Illegal Art in Winter Park

I went to the The Charles Hosmer Morse Museum of American Art (445 N Park Ave, Winter Park, Florida 32789) for Spring Friday Nights. The Museum’s annual Rites of Spring Celebration included free
admission, live music, tours, and more.

Of  interest to me was, The Domes of the Yosemite, the largest
existing painting by Albert Bierstadt (1830–1902), which was making its
post-conservation debut at the Morse through a special loan from the St. Johnsbury Athenaeum
in Vermont. The monumental 1867 painting, which had not been seen
outside the Athenaeum since its installation there in 1873. The huge painting was created in the context of the Hudson River School. These
loosely affiliated landscape artists produced grand, romantic images of
New York’s countryside. In this genre, no artist’s work was more luminous, theatrical,
or better loved. The painting was commissioned for $25,000.

I settled into a seat and started sketching the monumental painting along with a round Tiffany stained glass window that dominated the gallery. I had finished the line work and was blocking in some color when a guard stopped me. She was concerned for  the wood floors and asked me to stop. I have never spilled a drop of color doing my tiny watercolors, but she must have considered me an anarchist and or a slob. I added a few color notes like, Grey, Ochre, Orange, etc to let me know what my plan had been when I started painting. I then went outside the museum and sat on a bench to block in the colors there. That was an act of civil disobedience since sketching on Park Avenue is illegal in Winter Park. I walked back into the museum one more time to check the color scheme and went out to paint again. Outside it grew dark as the sun set. I grew discouraged and left. I haven’t returned to the museum since.

The Bierstadt is no longer at the Morse. Winter Park has an crazy back woods ordinance that prohibits the creation of art in it’s downtown streets. It seems the Morse also considers sketching, an illegal act. Sketching on the public bench outside the Morse could have been punishable with a $500 fine and or 30 days in jail. Welcome to the Central Florida arts scene.

Mother’s Day at the Mennello Museum of American Art

I  went to the the Mennello Museum of American Art, (900 East Princeton Street, Orlando, FL 32803) to sketch the Free Family Day on the Second Sunday of the month. This just happened to line up with  Mother’s Day. At the front desk, there was a free rose for every mother who came to the museum on that day. On display in the entry gallery were fairly large twisted metal sculptures along with the preparatory drawings on the walls. I decided to sit on a bench and sketch the sextant who greeted guests and handed out roses to the moms. Quite a few museum guests brought their mom along for  a day at the museum.
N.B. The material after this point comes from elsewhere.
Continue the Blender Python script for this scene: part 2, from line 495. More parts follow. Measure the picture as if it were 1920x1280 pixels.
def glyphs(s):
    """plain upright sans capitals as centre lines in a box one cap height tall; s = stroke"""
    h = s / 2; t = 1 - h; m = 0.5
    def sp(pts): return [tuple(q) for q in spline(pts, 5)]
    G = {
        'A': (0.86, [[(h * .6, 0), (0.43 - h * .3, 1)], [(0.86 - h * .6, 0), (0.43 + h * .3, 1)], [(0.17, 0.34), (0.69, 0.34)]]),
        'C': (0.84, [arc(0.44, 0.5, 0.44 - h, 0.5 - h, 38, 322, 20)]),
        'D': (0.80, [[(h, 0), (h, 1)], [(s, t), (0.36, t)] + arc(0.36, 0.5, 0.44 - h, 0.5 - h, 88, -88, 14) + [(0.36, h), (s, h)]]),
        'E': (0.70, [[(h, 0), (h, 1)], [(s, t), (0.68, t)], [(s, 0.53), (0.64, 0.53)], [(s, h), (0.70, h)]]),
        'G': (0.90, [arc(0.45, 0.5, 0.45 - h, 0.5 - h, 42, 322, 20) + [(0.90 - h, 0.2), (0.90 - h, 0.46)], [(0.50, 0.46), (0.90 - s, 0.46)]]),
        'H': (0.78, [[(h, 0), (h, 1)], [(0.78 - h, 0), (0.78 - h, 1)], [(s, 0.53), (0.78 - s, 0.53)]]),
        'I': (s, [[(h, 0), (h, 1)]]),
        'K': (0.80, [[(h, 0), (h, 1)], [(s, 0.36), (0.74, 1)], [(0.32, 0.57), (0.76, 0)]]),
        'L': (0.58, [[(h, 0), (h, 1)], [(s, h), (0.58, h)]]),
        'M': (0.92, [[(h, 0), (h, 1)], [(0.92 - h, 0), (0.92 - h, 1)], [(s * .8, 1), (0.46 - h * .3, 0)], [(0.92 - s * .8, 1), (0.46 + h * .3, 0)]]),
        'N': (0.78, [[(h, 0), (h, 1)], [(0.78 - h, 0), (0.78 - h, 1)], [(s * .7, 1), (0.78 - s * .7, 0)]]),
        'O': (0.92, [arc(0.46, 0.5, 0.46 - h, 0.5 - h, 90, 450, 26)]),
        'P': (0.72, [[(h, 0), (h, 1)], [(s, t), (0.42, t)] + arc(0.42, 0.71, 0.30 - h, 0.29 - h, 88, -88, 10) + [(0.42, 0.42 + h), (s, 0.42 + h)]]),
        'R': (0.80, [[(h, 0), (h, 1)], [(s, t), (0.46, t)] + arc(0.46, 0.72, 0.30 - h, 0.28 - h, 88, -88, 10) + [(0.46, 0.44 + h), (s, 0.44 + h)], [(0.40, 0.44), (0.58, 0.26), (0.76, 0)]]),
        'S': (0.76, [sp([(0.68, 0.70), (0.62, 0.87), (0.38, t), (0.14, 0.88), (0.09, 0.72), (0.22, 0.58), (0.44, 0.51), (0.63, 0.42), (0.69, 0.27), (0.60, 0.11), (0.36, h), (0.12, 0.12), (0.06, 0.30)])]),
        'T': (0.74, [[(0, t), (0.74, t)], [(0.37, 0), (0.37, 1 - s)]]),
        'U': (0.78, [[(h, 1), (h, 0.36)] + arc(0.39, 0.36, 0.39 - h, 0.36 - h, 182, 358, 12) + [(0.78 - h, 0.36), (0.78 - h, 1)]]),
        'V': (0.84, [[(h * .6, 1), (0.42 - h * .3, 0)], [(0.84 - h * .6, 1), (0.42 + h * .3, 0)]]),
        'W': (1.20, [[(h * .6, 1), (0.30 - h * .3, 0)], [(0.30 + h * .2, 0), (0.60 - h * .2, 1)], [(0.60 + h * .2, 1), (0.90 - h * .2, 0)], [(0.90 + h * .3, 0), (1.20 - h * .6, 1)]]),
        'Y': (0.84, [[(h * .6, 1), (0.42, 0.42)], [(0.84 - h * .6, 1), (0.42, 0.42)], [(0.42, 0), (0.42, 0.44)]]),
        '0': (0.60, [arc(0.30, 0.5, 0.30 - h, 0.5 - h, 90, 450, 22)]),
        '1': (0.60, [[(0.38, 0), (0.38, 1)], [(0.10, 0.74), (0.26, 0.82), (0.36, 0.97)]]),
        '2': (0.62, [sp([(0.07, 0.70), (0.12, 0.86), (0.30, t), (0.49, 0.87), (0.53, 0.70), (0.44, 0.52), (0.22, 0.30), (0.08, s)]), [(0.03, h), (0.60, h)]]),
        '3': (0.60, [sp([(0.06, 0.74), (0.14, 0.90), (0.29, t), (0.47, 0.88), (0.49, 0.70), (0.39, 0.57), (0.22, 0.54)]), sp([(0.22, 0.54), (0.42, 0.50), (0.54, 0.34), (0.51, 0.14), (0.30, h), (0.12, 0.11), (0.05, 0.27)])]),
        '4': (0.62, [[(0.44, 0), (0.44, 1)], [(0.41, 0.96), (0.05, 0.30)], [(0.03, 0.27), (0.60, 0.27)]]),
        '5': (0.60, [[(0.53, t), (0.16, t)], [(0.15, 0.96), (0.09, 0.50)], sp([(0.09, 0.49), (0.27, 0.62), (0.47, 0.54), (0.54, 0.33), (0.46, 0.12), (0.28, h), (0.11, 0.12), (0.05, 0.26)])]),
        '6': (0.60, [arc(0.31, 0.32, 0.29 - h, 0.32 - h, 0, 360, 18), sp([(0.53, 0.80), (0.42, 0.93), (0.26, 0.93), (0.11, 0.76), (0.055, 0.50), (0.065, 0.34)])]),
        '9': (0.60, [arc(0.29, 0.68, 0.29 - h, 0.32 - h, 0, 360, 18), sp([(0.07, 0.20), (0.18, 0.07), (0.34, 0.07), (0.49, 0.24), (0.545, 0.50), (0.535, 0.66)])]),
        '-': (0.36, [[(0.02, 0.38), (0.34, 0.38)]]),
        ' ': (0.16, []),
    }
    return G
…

On exhibit in the museum now is, “When the Water Rises: Recent Paintings by Julie Heffernan“, who uses the power of paint’s materiality and immediacy in the Mennello Museum’s exhibition.
She brings form to the reality of our environmental and sociopolitical
problems. This exhibition debuts nine new works by the artist.

Heffernan’s work explores the imagery of the mind’s eye to create
complex environments. Her recent paintings create alternative habitats
in response to the environmental disaster and planetary excess. With
rising waters, she imagines worlds in trees or on rafts in which
undulating mattresses, tree boughs, and road signs guide the journey.
Construction cones interrupt the landscape signaling places to stop,
enter tiny interior worlds, and reflect on the human condition—its
hopeless activity, violence, failure, and redemption. Heffernan tends
these alternative environments to safeguard bounties we cannot live
without. In other moments, she names and points fingers to those people
and activities implicated in recent calamities of both the physical and
socio-political environment. Intricately wrought, Heffernan’s paintings
evoke the fantastical allegory of Hieronymus Bosch and the sublime of
Thomas Cole and Albert Bierstadt.

Also on exhibit in the Marilyn L. Mennello Sculpture Garden outside are two large sculptures, “Waltzing Matilda” and “Twin Vortexes” by American sculptor Alice Aycock. The Mennello Museum inaugurated the Grounds for Exhibitions with these beautiful works which
were originally part of series of seven sculptures
in Aycock’s significant outdoor exhibition on Park Avenue in Manhattan
entitled Park Avenue Paper Chase. Grounds for Exhibition features
year-long large-scale sculpture exhibitions by nationally renowned
American artists who otherwise would not be shared with Orlando
audiences. The sculptures will be on display through September 2018.